• Required work: Skip all pictures. Write out the data below from its first line through the line that contains "bpy.context.scene.camera = co".
-- Information provided start --
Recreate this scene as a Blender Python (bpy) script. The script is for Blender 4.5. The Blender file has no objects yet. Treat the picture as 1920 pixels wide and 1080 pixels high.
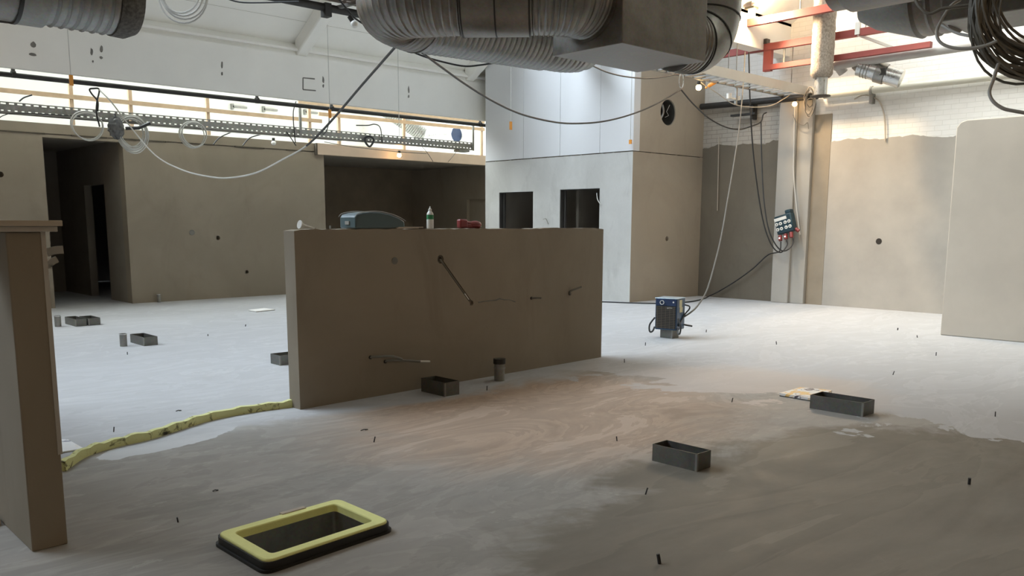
import bpy, bmesh, math, random
from mathutils import Vector, Matrix
random.seed(7)
C = bpy.context.scene.collection
V = Vector
# ------------------------------------------------------------------ camera
F_PX, YAW, PIT, ROLL, CY, CAMH = 1602.2, math.radians(43.465), math.radians(8.616), math.radians(0.168), 661.3, 1.55
_fw = V((math.sin(YAW)*math.cos(PIT), math.cos(YAW)*math.cos(PIT), -math.sin(PIT)))
_rt = V((math.cos(YAW), -math.sin(YAW), 0)); _up = _rt.cross(_fw)
_c, _s = math.cos(ROLL), math.sin(ROLL)
_rt, _up = _rt*_c+_up*_s, _up*_c-_rt*_s
EYE = V((0, 0, CAMH))
def _ray(x, y): return _fw + _rt*((x-960)/F_PX) - _up*((y-CY)/F_PX)
def atZ(x, y, z=0.0): d = _ray(x, y); return EYE + d*((z-CAMH)/d.z)
def atX(x, y, X): d = _ray(x, y); return EYE + d*(X/d.x)
def atY(x, y, Y): d = _ray(x, y); return EYE + d*(Y/d.y)
def atD(x, y, t): return EYE + _ray(x, y)*t
cam = bpy.data.cameras.new('camera'); co = bpy.data.objects.new('camera', cam); C.objects.link(co)
cam.sensor_fit = 'HORIZONTAL'; cam.sensor_width = 36; cam.lens = F_PX/1920*36; cam.shift_y = (CY-540)/1920
cam.clip_start = .05; cam.clip_end = 200
R = Matrix((_rt, _up, -_fw)).transposed().to_4x4(); R.translation = EYE
co.matrix_world = R
bpy.context.scene.camera = co

# ------------------------------------------------------------------ materials
class NT:
    def __init__(s, name):
        s.m = bpy.data.materials.new(name); s.m.use_nodes = True; s.t = s.m.node_tree; s.b = s.t.nodes['Principled BSDF']
    def n(s, typ, **kw):
        n = s.t.nodes.new(typ)
        for k, v in kw.items():
            if k.startswith('i_'): n.inputs[k[2:].replace('_', ' ')].default_value = v
            else: setattr(n, k, v)
        return n
    def l(s, a, b): s.t.links.new(a, b)
    def pos(s):
        return s.n('ShaderNodeNewGeometry').outputs['Position']
    def noise(s, vec, scale, detail=4, rough=.55, dist=0):
        n = s.n('ShaderNodeTexNoise'); n.inputs['Scale'].default_value = scale; n.inputs['Detail'].default_value = detail
        n.inputs['Roughness'].default_value = rough; n.inputs['Distortion'].default_value = dist; s.l(vec, n.inputs['Vector']); return n.outputs[0]
    def ramp(s, fac, stops, interp='LINEAR'):
        r = s.n('ShaderNodeValToRGB'); r.color_ramp.interpolation = interp
        e = r.color_ramp.elements
        while len(e) < len(stops): e.new(.5)
        for q, (p, c) in zip(e, stops): q.position = p; q.color = (*c, 1) if len(c) == 3 else c
        s.l(fac, r.inputs[0]); return r.outputs[0]
    def mix(s, fac, a, b, mode='MIX'):
        m = s.n('ShaderNodeMix', data_type='RGBA', blend_type=mode)
        for sock, v in ((m.inputs[0], fac), (m.inputs[6], a), (m.inputs[7], b)):
            if hasattr(v, 'is_linked'): s.l(v, sock)
            elif isinstance(v, (int, float)): sock.default_value = v
            else: sock.default_value = (*v, 1)
        return m.outputs[2]
    def math(s, op, a, b=0.0, clamp=False):
        m = s.n('ShaderNodeMath', operation=op, use_clamp=clamp)
        for sock, v in ((m.inputs[0], a), (m.inputs[1], b)):
            if hasattr(v, 'is_linked'): s.l(v, sock)
            else: sock.default_value = v
        return m.outputs[0]
    def smooth(s, v, a, b):
        m = s.n('ShaderNodeMapRange', interpolation_type='SMOOTHSTEP'); s.l(v, m.inputs[0])
        m.inputs[1].default_value = a; m.inputs[2].default_value = b; return m.outputs[0]
    def scale(s, vec, sc, rot=(0, 0, 0)):
        m = s.n('ShaderNodeMapping'); m.inputs['Scale'].default_value = sc; m.inputs['Rotation'].default_value = rot; s.l(vec, m.inputs[0]); return m.outputs[0]
    def bump(s, h, strength=.2, dist=.01):
        b = s.n('ShaderNodeBump'); b.inputs['Strength'].default_value = strength; b.inputs['Distance'].default_value = dist
        s.l(h, b.inputs['Height']); s.l(b.outputs[0], s.b.inputs['Normal'])
    def col(s, c): s.l(c, s.b.inputs['Base Color'])
    def set(s, **kw):
        for k, v in kw.items(): s.b.inputs[k].default_value = v
def simple(name, col, rough=.6, metal=0.0, amt=.12, sc=9.0, bump=.1, spec=.5):
    t = NT(name); p = t.pos(); n = t.noise(p, sc, 5)
    t.col(t.ramp(n, [(.25, tuple(c*(1-amt) for c in col)), (.75, tuple(min(1, c*(1+amt)) for c in col))]))
    t.set(Roughness=rough, Metallic=metal); t.b.inputs['Specular IOR Level'].default_value = spec
    if bump: t.bump(t.noise(p, sc*12, 3), bump, .003)
    return t.m
def plaster(name, c0, c1, c2, big=.55, streak=0):
    t = NT(name); p = t.pos()
    a = t.noise(p, big, 5, .6, .6); b = t.noise(t.scale(p, (1, 1, .45)), 2.1, 6, .65, .8); f = t.noise(p, 26, 4)
    m = t.mix(t.smooth(a, .35, .68), c0, c1)
    m = t.mix(t.math('MULTIPLY', t.smooth(b, .5, .75), .55+streak), m, c2)
    m = t.mix(t.math('MULTIPLY', f, .14), m, (.25, .23, .2))
    t.col(m); t.set(Roughness=.92); t.b.inputs['Specular IOR Level'].default_value = .2
    t.bump(t.noise(p, 45, 4), .16, .004)
    return t.m
M = {}
M['plaster'] = plaster('grey plaster', (.40, .365, .315), (.455, .42, .365), (.36, .32, .27))
M['plaster_dark'] = plaster('fresh brown plaster', (.285, .24, .182), (.33, .28, .215), (.25, .205, .155))
M['plaster_corner_shade'] = plaster('shaded fresh plaster', (.16, .138, .105), (.19, .165, .125), (.14, .12, .09))  # darker copy of the brown plaster, corner shade put into its colour
M['plaster_white'] = plaster('lit whitewashed plaster', (.55, .545, .515), (.62, .615, .585), (.43, .425, .40), 1.0, .1)  # whitewash smears plus the lit side's brightness put into the colour
M['render_thin'] = simple('thin grey render', (.50, .465, .415), .9, 0, .1, 2)
M['pier'] = simple('pier paint', (.40, .375, .33), .85, 0, .06, 2)
M['wall_render'] = simple('wall render', (.41, .378, .33), .9, 0, .1, 2)
M['block_render'] = simple('block render', (.53, .475, .40), .9, 0, .08, 1.6)
M['plaster_side'] = plaster('shaded tan plaster', (.40, .345, .275), (.44, .385, .31), (.36, .305, .24))  # same block plaster, its shaded side's darker, warmer tone put into the colour
M['white'] = simple('white painted concrete', (.89, .875, .82), .75, 0, .04, 1.2, .05)
M['panel_white'] = simple('white panel board', (.72, .725, .73), .6, 0, .02, 1, .02)
M['gyps'] = simple('gypsum lintel board', (.60, .47, .36), .85, 0, .06, 2)
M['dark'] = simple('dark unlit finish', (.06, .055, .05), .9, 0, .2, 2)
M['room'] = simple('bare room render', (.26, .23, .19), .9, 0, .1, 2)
M['wood'] = simple('pine batten', (.62, .45, .30), .7, 0, .15, 6)
M['board'] = simple('raw board', (.52, .45, .36), .8, 0, .1, 5)
M['black'] = simple('black steel', (.035, .033, .03), .5, .2, .2, 6)
M['rubber'] = simple('black cable rubber', (.03, .03, .03), .45, 0, .15, 9, .03)
M['cable_grey'] = simple('grey cable sheath', (.40, .385, .35), .4, 0, .1, 9, .03)
M['cable_dull'] = simple('dull grey cable', (.13, .125, .11), .45, 0, .1, 9, .03)
M['conduit_grey'] = simple('grey conduit', (.20, .20, .18), .5, 0, .1, 9, .03)
M['cable_lit'] = simple('lit cable sheath', (.52, .50, .45), .4, 0, .08, 9, .03)
M['cable_white'] = simple('white cable sheath', (.58, .57, .53), .5, 0, .06, 9, .03)
M['cable_tan'] = simple('beige cable sheath', (.50, .44, .36), .5, 0, .1, 9, .03)
M['cable_drab'] = simple('drab cable sheath', (.16, .145, .115), .55, 0, .2, 5, .03)
M['hole'] = simple('dark hole', (.03, .025, .02), .9, 0, .2, 6)
M['crack'] = simple('dark joint', (.09, .075, .055), .95, 0, .3, 6)
M['chip'] = simple('chipped paint', (.20, .19, .17), .95, 0, .3, 12)
M['foam'] = simple('yellow foam', (.96, .97, .40), .85, 0, .06, 14, .3)
M['foam_dirty'] = None
M['tape'] = simple('black tape', (.016, .015, .013), .5, 0, .3, 12, .2)
M['red_steel'] = simple('red primed steel', (.30, .07, .06), .6, 0, .1, 5, .06)
M['teal'] = simple('teal grey plastic', (.10, .145, .155), .35, 0, .06, 8, .05)
M['blue'] = simple('blue enamel', (.02, .058, .12), .35, 0, .08, 8, .05)
M['navy_cap'] = simple('dark blue cap', (.012, .03, .085), .5, 0, .1, 8, .05)
M['plastic_white'] = simple('white plastic', (.78, .77, .72), .4, 0, .03, 6, .02)
M['green'] = simple('green label', (.03, .22, .08), .5, 0, .05, 6, .02)
M['red_plastic'] = simple('red plastic', (.22, .03, .028), .4, 0, .15, 12, .1)
M['orange'] = simple('orange tag', (.75, .30, .04), .5, 0, .05, 6, .02)
M['dkteal'] = simple('dark teal housing', (.018, .045, .06), .45, 0, .1, 9, .05)
M['sticker'] = simple('cream sticker', (.62, .55, .33), .6, 0, .1, 40, .02)
M['paper'] = simple('white paper board', (.82, .80, .76), .7, 0, .05, 8, .02)
M['insul'] = None
M['wall_tag'] = simple('brown render', (.30, .25, .185), .9, 0, .1, 3)
def steel(name, col=(.42, .42, .40), rough=.42, amt=.18, sc=7):
    t = NT(name); p = t.pos(); n = t.noise(p, sc, 6, .7); v = t.n('ShaderNodeTexVoronoi'); v.inputs['Scale'].default_value = 60; t.l(p, v.inputs['Vector'])
    c = t.ramp(n, [(.3, tuple(x*(1-amt) for x in col)), (.7, tuple(x*(1+amt) for x in col))])
    c = t.mix(.1, c, v.outputs['Color'], 'SOFT_LIGHT')
    t.col(c); t.set(Metallic=.85); t.l(t.ramp(n, [(.3, (rough-.08,)*3), (.7, (rough+.12,)*3)]), t.b.inputs['Roughness'])
    return t.m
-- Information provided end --
• Task response:
Recreate this scene as a Blender Python (bpy) script. The script is for Blender 4.5. The Blender file has no objects yet. Treat the picture as 1920 pixels wide and 1080 pixels high.
import bpy, bmesh, math, random
from mathutils import Vector, Matrix
random.seed(7)
C = bpy.context.scene.collection
V = Vector
# ------------------------------------------------------------------ camera
F_PX, YAW, PIT, ROLL, CY, CAMH = 1602.2, math.radians(43.465), math.radians(8.616), math.radians(0.168), 661.3, 1.55
_fw = V((math.sin(YAW)*math.cos(PIT), math.cos(YAW)*math.cos(PIT), -math.sin(PIT)))
_rt = V((math.cos(YAW), -math.sin(YAW), 0)); _up = _rt.cross(_fw)
_c, _s = math.cos(ROLL), math.sin(ROLL)
_rt, _up = _rt*_c+_up*_s, _up*_c-_rt*_s
EYE = V((0, 0, CAMH))
def _ray(x, y): return _fw + _rt*((x-960)/F_PX) - _up*((y-CY)/F_PX)
def atZ(x, y, z=0.0): d = _ray(x, y); return EYE + d*((z-CAMH)/d.z)
def atX(x, y, X): d = _ray(x, y); return EYE + d*(X/d.x)
def atY(x, y, Y): d = _ray(x, y); return EYE + d*(Y/d.y)
def atD(x, y, t): return EYE + _ray(x, y)*t
cam = bpy.data.cameras.new('camera'); co = bpy.data.objects.new('camera', cam); C.objects.link(co)
cam.sensor_fit = 'HORIZONTAL'; cam.sensor_width = 36; cam.lens = F_PX/1920*36; cam.shift_y = (CY-540)/1920
cam.clip_start = .05; cam.clip_end = 200
R = Matrix((_rt, _up, -_fw)).transposed().to_4x4(); R.translation = EYE
co.matrix_world = R
bpy.context.scene.camera = co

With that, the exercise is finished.